“Quítense de vosotros toda amargura, enojo, ira,
gritería, y maledicencia, y toda malicia” (Efesios 4:31).
La vida está llena de
situaciones provocativas que tientan a una persona a perder la compostura.
Quizás puedas identificarte con alguna de las siguientes escenas. Al camarero
se le cae el café caliente encima de ti o te hace esperar interminablemente por
la comida. Llegas a la casa con la compra más reciente sólo para encontrar que
el producto está defectuoso. Cuando intentas que el vendedor te reembolse el
dinero, se vuelve insolente. Quizás te han dado información equivocada que hace
que pierdas el avión. Acabas de estrenar coche nuevo cuando un conductor
descuidado te lo abolla. Una tienda promete llevarte un aparato en una fecha
determinada; llega el día pero el aparato no llega, y rompen repetidamente las
promesas de entrega. El cajero en el supermercado te cobra excesivamente y
después es antipático cuando le pides alguna explicación. Tu vecina pelea
contigo por algún conflicto insignificante entre sus hijos y los tuyos, y el
suyo tiene la culpa. Otro vecino te saca de quicio con música de estéreo a todo
volumen, o con fiestas y alborotos. Un compañero de oficina te hace
constantemente comentarios molestos probablemente a causa de tu testimonio
cristiano. El ordenador comete un error en tu extracto de cuenta y después, a
pesar de tus repetidas protestas por teléfono, el error reaparece mes tras mes.
Practicando tu deporte favorito el árbitro se dirige a ti utilizando palabras
ofensivas. El problema puede presentarse en la sala de tu casa, la familia no
se pone de acuerdo acerca de los programas de la televisión.
No hay modo de evitar
algunas de estas situaciones irritantes. Pero para el creyente lo importante es
cómo reacciona frente a ellas. El modo natural es perder la paciencia en
seguida, y regañar al ofensor con unas cuantas palabras escogidas. Pero cuando
un cristiano pierde de pronto la paciencia, pierde también su buen testimonio.
Ahí le vemos, lívido de ira, con los ojos como acero cortante y los labios
temblorosos. No hay modo de que pueda hablar una palabra para el Señor Jesús.
Se está comportando como cualquier hombre del mundo. En este momento ha dejado
de ser como una Biblia abierta para convertirse en una calumnia a los demás.
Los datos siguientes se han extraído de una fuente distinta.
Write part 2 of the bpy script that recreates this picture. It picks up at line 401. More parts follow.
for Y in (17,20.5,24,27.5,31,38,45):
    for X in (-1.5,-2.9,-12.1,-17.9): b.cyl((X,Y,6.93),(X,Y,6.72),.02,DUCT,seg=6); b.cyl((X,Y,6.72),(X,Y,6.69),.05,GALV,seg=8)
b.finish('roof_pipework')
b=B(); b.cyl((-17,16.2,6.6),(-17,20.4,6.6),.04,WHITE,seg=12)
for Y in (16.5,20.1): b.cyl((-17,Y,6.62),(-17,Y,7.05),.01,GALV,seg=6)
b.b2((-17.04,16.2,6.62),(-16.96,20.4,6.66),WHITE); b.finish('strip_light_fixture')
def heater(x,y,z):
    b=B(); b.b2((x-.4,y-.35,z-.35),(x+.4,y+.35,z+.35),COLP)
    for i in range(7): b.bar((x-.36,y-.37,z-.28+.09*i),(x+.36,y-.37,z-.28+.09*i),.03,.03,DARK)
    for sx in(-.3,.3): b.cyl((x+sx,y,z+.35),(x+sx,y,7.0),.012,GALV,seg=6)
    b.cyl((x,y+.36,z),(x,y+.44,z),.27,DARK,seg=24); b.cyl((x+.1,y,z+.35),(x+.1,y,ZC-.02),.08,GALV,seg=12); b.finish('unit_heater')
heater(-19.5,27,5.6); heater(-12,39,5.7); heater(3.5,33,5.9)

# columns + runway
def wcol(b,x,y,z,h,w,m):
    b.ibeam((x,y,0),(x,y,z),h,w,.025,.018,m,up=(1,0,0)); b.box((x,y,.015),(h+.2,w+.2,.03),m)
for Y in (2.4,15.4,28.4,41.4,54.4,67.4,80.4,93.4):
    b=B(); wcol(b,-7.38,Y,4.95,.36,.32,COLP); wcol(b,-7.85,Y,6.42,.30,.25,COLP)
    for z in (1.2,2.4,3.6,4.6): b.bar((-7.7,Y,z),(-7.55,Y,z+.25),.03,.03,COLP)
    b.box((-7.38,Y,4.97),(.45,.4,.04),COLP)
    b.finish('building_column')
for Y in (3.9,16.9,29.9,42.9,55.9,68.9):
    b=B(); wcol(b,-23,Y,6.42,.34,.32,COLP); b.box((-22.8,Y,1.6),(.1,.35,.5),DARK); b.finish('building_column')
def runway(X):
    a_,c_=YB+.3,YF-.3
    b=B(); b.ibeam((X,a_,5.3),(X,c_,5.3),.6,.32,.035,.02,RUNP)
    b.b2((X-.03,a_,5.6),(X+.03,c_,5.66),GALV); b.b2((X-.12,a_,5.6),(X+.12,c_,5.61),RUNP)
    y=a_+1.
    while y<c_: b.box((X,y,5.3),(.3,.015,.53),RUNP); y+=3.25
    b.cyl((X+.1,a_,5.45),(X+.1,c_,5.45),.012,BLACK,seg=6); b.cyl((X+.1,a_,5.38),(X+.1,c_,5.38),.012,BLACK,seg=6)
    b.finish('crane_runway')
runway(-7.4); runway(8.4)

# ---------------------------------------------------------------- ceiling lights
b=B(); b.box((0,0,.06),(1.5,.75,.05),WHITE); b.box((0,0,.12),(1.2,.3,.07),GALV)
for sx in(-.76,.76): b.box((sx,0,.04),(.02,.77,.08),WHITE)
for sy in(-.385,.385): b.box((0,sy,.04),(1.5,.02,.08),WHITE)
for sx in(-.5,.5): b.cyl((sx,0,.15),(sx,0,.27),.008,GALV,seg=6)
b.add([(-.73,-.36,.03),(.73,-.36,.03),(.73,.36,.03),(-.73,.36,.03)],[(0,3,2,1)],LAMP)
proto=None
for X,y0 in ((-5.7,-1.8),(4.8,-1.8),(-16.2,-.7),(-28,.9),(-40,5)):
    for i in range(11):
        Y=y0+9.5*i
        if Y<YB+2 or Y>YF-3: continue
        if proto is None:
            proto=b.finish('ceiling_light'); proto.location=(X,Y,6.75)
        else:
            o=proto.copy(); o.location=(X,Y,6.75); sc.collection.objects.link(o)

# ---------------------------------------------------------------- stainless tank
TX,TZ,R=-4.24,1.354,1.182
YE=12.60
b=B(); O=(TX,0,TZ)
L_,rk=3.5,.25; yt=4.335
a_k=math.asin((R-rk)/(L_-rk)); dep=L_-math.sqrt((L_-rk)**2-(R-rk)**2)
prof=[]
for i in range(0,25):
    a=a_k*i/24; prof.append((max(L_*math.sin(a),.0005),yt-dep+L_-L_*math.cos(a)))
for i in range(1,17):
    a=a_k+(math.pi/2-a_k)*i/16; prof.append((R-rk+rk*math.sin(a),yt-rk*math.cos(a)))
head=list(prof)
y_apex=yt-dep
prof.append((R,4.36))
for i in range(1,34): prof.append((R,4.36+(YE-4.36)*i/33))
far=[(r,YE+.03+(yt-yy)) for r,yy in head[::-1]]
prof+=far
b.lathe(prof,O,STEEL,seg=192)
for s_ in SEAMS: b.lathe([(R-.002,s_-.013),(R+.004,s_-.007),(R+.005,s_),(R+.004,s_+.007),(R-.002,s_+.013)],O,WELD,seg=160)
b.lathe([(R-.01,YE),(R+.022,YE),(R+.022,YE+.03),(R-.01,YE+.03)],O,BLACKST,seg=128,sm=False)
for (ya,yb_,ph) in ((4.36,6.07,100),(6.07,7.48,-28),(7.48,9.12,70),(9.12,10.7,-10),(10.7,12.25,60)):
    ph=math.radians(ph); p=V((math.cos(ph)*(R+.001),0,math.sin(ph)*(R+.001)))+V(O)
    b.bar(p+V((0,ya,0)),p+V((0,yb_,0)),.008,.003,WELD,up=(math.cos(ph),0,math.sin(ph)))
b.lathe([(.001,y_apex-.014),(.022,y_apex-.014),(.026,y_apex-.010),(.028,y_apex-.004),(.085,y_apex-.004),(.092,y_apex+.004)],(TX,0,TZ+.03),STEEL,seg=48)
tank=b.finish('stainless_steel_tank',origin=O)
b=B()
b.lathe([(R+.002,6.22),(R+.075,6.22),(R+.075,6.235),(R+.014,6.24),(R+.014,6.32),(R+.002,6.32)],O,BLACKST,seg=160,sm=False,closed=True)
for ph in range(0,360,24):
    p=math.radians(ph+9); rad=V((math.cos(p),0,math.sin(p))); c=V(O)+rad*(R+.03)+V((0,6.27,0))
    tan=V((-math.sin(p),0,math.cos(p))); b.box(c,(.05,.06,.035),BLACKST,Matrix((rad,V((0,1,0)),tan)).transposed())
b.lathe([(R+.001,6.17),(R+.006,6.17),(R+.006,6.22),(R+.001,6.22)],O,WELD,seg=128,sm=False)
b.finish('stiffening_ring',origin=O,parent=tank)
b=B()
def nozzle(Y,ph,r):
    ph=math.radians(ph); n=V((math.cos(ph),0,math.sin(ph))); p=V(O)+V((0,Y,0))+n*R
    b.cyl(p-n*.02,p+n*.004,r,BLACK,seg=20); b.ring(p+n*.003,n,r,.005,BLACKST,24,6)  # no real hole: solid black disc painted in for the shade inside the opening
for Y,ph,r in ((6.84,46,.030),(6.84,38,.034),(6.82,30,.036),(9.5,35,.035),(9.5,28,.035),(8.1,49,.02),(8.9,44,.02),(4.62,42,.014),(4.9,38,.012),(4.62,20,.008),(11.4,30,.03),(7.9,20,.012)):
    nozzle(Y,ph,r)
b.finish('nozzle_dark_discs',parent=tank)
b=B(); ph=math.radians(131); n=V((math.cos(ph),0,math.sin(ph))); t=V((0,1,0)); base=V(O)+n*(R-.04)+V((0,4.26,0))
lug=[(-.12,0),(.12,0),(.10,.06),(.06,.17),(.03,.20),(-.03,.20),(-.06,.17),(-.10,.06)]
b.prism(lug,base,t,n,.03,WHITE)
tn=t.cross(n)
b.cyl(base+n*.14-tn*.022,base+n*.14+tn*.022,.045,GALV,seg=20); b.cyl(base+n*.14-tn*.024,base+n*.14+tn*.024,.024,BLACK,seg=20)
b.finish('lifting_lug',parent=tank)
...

La tragedia consiste en que
la persona que le ha tratado mal probablemente no lo ha hecho a propósito.
Muchas veces no son personas que acosan o persiguen al creyente, sino
simplemente pecadores equivocados que andan perdidos y necesitan el evangelio.
Quizás su proceder airado se debe a alguna crisis en su vida personal. Quizás
si se le hubiera mostrado tan sólo amor y consideración, podría habérsele
ganado para el Salvador.
Las explosiones de ira han hecho mucho para
anular el testimonio de los creyentes y deshonrar el nombre del Señor. Un
cristiano encolerizado es un pobre promotor de la fe.